Pet owners considering a move to the Commercial Apartments or Fair Oaks Apartments would either have to surrender their companion animals or look elsewhere because of new rules adopted by the Wadena Housing and Redevelopment Authority (WHRA) that went into effect about a year ago.


The Commercial Apartments in downtown Wadena are for age 55 and older, and the Fair Oaks Apartments are independent and assisted living apartments connected to the nursing home. There are 16 apartment units at Commercial, and 32 at Fair Oaks.

Dianne Rousslang, executive director of the WHRA, said the pet restriction does not apply to Humphrey Manor because it is federally subsidized. It is also the largest complex at 120 units.

"Humphrey Manor does allow pets," she said.

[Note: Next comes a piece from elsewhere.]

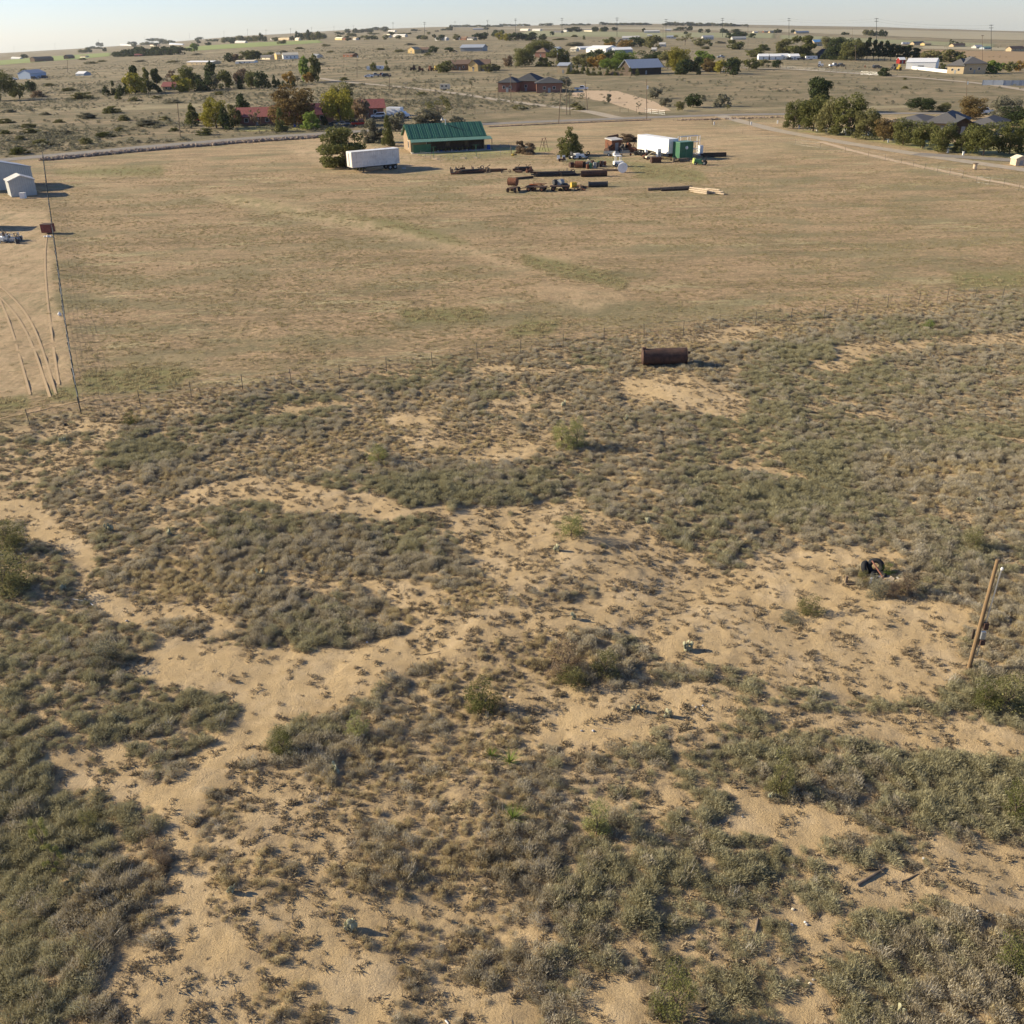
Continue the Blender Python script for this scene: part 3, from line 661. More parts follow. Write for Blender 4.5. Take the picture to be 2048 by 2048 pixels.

The rule also does not apply to service animals.

Carolyn Hartman, volunteer shelter manager of the Wadena County Humane Society, said that two people had to surrender their cats within the last two months when they were required to sign the lease excluding any pet.

The two cats were no longer at the Humane Society.

"Both of them have been adopted out to really excellent homes," she said.

Hartman said that pets are very important to seniors.

Rousslang said the rule was enacted after conducting a survey with the tenants of the Commercial Apartments. At that time, there were no pet owners, and the 14 of the 16 surveys returned unanimously voted on a no smoking and no pet policy.

She said that she was not aware if existing tenants at Fair Oaks Apartments had any pets, but if they did, they were grandfathered in and would be able to keep them.

She cited maintenance issues as among the reasons for the no pet policy, along with cat allergies.

"Once they move into an apartment, and if there was ever a cat in there, even though it's very well cleaned before they move in, it can be quite an added expense," she said.

Rousslang said she was unaware that anyone had to give up a pet.